Disability arts to revolutionise society’s perception on disability

Disability arts can ignite a social revolution by challenging the dominant perception of disability and by bringing persons of disabilities closer to the wider society.

Historically disability has been stigmatised in our society. Through disability arts, persons with disabilities can manifest what they can do, get the chance to tell their real stories and break out of the isolation that society imposes on them. Such revolutionary aspects of disability arts were discussed by the experts from arts and disability sectors in a consultation held on 23 October 2021.

The ‘National Consultation on Disability Arts’ was hosted by the British Council in partnership with Institute of Informatics and Development (IID) and Parliamentary Caucus on Social Justice. The consultation was a part of DARE (Disability Arts: Redefining Empowerment) initiative, a multi-year project of British Council in partnership with Dhaka Theatre,  aimed at building the understanding and confidence amongst the disability, and arts sector in Bangladesh and bringing them together to bridge the gap between the disability sector and wider society.

During the discussions, Souradeep Dasgupta, Project Manager, Arts, British Council, pointed out how people with disabilities are left out of the arts because of lack of inclusivity and positive attitude towards them in the society. He explained how the British Council’s DARE initiative is working to build a more inclusive society by bringing persons with disabilities and the arts sector in Bangladesh together.

Syeed Ahamed, CEO of IID, pointed out the constitutional promise of establishing social justice for all citizens could not be actualised if the rights of persons with disabilities, the 7 percent of the country’s population, are not promoted. He mentioned that from previous consultations on promoting Disability Arts three main areas, financing, partnership and policy intervention, were identified and the consultation aimed to identify implementation strategies for these three areas in achieving the priorities for disability arts.

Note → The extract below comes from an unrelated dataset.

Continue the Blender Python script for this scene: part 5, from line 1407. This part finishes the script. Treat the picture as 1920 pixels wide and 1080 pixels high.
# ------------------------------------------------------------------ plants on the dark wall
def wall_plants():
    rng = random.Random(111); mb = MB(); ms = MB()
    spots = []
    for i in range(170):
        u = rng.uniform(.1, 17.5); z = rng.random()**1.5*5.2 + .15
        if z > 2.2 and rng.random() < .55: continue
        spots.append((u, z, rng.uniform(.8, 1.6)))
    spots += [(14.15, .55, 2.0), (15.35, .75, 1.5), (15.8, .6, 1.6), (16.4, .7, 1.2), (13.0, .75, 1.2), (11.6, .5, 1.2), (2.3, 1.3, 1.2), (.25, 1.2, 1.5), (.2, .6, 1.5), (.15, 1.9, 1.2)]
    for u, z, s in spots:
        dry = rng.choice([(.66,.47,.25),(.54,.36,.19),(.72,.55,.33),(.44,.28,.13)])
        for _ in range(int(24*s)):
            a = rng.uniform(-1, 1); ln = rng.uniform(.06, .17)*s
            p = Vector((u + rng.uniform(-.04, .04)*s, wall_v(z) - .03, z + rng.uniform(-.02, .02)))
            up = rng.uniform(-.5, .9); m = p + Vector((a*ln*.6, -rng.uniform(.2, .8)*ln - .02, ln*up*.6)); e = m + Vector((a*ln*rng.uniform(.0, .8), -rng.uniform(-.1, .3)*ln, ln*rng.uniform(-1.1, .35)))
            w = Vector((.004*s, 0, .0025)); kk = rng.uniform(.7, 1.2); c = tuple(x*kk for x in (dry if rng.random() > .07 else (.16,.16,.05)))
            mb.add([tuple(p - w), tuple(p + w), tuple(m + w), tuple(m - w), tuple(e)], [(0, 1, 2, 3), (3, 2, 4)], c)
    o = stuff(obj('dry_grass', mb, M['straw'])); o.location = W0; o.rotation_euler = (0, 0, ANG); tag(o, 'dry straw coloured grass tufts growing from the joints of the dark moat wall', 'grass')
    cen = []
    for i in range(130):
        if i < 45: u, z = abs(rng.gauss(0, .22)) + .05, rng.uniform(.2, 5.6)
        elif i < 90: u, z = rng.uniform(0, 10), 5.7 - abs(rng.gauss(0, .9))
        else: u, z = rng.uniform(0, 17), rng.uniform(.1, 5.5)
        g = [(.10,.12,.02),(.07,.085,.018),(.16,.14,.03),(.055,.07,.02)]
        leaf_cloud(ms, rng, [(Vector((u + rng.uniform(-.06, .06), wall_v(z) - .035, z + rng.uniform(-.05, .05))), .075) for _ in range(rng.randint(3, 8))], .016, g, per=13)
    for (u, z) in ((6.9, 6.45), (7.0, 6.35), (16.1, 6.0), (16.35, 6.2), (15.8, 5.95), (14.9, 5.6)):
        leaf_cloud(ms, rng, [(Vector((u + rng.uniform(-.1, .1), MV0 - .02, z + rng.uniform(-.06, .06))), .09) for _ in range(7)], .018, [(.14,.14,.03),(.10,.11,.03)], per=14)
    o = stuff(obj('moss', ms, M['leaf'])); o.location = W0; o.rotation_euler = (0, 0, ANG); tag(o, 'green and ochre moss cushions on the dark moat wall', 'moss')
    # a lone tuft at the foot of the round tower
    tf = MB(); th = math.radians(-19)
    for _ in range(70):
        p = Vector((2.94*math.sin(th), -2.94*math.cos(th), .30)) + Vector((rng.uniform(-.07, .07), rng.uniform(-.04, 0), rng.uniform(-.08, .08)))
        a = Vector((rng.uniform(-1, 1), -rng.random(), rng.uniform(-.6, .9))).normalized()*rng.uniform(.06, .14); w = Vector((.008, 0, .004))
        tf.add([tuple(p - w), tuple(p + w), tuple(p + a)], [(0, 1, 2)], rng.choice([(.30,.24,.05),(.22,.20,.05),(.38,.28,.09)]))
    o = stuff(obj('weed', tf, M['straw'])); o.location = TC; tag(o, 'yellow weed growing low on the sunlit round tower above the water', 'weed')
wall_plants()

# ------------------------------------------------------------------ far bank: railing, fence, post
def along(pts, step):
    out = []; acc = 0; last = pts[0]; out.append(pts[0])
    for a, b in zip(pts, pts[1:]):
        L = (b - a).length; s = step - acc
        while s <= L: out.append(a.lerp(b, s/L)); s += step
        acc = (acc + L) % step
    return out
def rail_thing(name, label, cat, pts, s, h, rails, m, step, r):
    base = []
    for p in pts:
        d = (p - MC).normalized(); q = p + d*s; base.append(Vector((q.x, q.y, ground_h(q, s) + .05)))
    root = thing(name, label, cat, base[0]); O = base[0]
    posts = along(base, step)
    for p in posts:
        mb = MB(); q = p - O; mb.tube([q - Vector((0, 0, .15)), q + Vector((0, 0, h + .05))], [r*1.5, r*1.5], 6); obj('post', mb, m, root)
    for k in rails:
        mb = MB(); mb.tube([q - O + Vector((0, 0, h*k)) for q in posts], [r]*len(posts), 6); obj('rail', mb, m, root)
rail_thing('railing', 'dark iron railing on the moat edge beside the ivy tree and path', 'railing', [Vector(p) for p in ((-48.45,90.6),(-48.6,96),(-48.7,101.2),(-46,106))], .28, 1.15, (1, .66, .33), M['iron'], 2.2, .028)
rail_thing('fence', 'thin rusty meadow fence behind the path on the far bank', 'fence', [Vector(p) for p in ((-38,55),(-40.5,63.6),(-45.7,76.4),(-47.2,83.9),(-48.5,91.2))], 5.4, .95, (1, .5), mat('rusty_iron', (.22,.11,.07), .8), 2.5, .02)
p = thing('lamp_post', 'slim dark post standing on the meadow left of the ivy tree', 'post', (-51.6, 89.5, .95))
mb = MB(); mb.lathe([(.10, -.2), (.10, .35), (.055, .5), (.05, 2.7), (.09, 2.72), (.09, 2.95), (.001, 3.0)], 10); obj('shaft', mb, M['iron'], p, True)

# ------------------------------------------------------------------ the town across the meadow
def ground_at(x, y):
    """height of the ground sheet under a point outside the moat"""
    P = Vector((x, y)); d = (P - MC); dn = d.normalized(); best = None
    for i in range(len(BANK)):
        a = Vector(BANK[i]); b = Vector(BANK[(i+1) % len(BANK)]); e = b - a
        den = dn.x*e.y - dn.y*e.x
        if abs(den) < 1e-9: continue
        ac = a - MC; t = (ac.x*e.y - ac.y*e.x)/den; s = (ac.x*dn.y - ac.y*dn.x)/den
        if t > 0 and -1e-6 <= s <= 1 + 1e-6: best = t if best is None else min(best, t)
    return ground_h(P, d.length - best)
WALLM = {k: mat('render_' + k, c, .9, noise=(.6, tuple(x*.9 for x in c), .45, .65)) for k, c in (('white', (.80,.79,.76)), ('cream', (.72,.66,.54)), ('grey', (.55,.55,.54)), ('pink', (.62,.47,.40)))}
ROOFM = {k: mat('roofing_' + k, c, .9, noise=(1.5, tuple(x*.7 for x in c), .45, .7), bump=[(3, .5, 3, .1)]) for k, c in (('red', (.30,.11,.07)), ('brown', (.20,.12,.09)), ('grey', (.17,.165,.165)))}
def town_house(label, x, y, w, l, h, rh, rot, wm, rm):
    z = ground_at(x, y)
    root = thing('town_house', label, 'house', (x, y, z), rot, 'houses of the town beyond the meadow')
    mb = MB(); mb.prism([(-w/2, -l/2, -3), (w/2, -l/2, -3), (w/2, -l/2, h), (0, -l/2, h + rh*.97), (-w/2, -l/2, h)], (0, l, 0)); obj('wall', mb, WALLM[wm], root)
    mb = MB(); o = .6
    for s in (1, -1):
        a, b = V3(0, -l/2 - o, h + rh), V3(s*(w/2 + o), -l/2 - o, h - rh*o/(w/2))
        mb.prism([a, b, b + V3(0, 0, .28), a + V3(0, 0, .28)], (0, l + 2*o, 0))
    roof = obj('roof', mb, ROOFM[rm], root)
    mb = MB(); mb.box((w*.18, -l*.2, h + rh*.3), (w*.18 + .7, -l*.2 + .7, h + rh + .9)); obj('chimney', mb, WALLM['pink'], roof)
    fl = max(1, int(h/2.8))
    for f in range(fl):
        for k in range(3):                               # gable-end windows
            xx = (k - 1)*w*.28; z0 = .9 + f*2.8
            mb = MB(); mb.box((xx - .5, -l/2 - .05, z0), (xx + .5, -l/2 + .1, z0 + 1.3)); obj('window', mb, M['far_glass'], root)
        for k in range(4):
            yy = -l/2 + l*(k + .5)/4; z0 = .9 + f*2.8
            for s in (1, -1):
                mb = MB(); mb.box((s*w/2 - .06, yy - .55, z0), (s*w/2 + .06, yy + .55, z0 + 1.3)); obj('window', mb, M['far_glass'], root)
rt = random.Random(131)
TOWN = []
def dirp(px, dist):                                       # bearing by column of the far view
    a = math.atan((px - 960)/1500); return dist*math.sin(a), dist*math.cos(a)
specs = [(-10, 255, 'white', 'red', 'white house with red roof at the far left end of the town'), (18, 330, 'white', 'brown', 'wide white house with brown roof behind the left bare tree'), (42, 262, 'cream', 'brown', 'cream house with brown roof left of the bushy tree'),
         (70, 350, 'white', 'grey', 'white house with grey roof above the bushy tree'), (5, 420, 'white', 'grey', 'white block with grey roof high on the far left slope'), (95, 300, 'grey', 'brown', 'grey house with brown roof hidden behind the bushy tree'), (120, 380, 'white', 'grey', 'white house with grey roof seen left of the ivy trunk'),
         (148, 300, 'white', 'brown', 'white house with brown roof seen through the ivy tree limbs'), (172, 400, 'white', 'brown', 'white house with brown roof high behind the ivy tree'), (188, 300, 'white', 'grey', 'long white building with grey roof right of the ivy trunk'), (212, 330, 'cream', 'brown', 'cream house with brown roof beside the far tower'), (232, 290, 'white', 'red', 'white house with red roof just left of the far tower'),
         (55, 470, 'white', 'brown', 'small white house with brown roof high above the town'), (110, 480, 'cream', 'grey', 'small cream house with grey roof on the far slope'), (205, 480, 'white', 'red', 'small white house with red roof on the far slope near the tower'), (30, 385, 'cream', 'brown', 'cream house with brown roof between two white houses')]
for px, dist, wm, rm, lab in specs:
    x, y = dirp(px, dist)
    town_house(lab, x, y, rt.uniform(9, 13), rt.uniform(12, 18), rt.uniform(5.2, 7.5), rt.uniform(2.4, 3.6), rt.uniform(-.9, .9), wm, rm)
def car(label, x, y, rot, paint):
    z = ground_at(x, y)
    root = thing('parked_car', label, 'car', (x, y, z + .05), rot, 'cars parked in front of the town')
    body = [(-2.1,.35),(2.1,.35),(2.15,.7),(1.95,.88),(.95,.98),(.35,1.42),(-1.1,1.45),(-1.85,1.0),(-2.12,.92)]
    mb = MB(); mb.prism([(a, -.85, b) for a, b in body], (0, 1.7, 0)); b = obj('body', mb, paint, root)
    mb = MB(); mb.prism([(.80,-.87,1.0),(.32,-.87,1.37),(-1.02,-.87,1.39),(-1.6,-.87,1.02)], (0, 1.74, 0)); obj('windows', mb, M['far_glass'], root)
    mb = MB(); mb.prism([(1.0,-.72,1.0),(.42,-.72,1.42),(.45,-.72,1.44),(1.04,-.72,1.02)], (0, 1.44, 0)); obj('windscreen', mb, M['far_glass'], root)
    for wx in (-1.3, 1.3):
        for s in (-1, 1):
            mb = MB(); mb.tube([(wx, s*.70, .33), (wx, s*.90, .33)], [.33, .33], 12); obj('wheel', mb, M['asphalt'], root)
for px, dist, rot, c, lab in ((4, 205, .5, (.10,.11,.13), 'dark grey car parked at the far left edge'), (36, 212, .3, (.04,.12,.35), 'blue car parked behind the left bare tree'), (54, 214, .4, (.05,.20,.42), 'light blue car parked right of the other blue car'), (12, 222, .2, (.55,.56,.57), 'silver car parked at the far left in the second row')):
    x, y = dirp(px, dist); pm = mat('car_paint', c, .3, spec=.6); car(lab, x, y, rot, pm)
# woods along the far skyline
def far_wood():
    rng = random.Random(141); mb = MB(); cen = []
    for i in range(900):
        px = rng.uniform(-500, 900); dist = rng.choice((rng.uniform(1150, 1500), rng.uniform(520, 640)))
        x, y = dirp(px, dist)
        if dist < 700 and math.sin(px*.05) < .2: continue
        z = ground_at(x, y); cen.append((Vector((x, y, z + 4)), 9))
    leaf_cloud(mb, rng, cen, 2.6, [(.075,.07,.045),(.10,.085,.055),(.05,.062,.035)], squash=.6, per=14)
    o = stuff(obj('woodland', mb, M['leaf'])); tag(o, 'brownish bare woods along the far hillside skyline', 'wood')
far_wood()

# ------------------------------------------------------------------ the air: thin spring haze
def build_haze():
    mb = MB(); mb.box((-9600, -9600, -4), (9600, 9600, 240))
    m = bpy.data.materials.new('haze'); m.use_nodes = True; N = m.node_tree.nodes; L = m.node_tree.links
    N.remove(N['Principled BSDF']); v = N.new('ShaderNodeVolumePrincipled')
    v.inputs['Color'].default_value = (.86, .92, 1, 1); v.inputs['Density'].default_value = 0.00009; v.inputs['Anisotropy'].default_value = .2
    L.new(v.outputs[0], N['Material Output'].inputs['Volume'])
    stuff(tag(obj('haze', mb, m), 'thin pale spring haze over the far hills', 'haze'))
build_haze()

Vashkar Bhattacharjee, Program Manager, Young Power in Social Action (YPSA), urged for strong ministerial support for ensuring rights of persons with disabilities in accordance with major global and national commitments.

Muhammad Mushfiqul Wara, Country Director, CBM International – Bangladesh Country Coordination Office, pointed out any policy decision for persons with disability must be made after taking their voices and choices into account, so that their socio-economic realities are reflected in the policies.

Nasiruddin Yousuff, renowned film and theatre director and the co-founder of Dhaka Theatre stated disability arts, by bringing the realities of disability into light, can revolutionise society.

Md. Abul Mansur, Secretary, Ministry of Cultural Affairs, emphasised creating employment for persons with disabilities to make them self-independent. Highlighting the initiatives taken by the government, he assured that the Marrakesh VIP Treaty would be ratified soon.

Nahin Idris, Head of Arts, British Councils, drawing on his experience during execution of DARE project, stated a little reasonable adjustment goes a long way to make any initiative taken for persons with disabilities successful. He argued policy interventions are necessary to realise the impact of disability art in creating an inclusive society.

Md. Saiful Islam, Additional Secretary, Planning, Development and Law, Ministry of Social Welfare, urged for a holistic approach to ensure rights of the people living with disabilities through merging education, infrastructure and health sector as well as developing technology to support accessibility.

Referring to the constitutional right of all citizens being equal, Samsun Nahar, MP, member of the Parliamentary Caucus on Social Justice,  stressed on strengthening the voices of persons of disabilities to bring forth their needs and claims before the policymakers. She recommended initiating awareness building programs starting from the grassroots.

Adiba Anjum Mita, MP, member of Parliamentary Caucus on Social Justice, mentioned the importance of increasing political participation of persons of disabilities to establish their rights. She pointed out the urgency of increasing the number of trained care givers and care houses to ensure comfort for persons with disabilities.

The event consisted of three sessions- two panel discussions and a breakout session in between. The closing panel discussion also included the presentations on the findings in the breakout session and open discussion between the panelists and the participants.

Among others, Mohua Paul, Access Bangladesh; Samiun Jahan, Dhaka Theatre; Mostafa Kamal Jatra, UTSA; Saidul Haq, BERDO; Jowaherul Islam Mamun, TWID Bangladesh; Dr. Harun-ur-Rashid, BPSS; Adv. Dilip Ghosh, BVIPS; Sanjay Ranjankar, Assistance for Blind Child; Hasiba Hasan Joya, SDSL; and Ashfaq-ul-Kabir, Tauri Foundation also spoke at the discussion. Sayema Chowdhury, disability activist, moderated the entire event.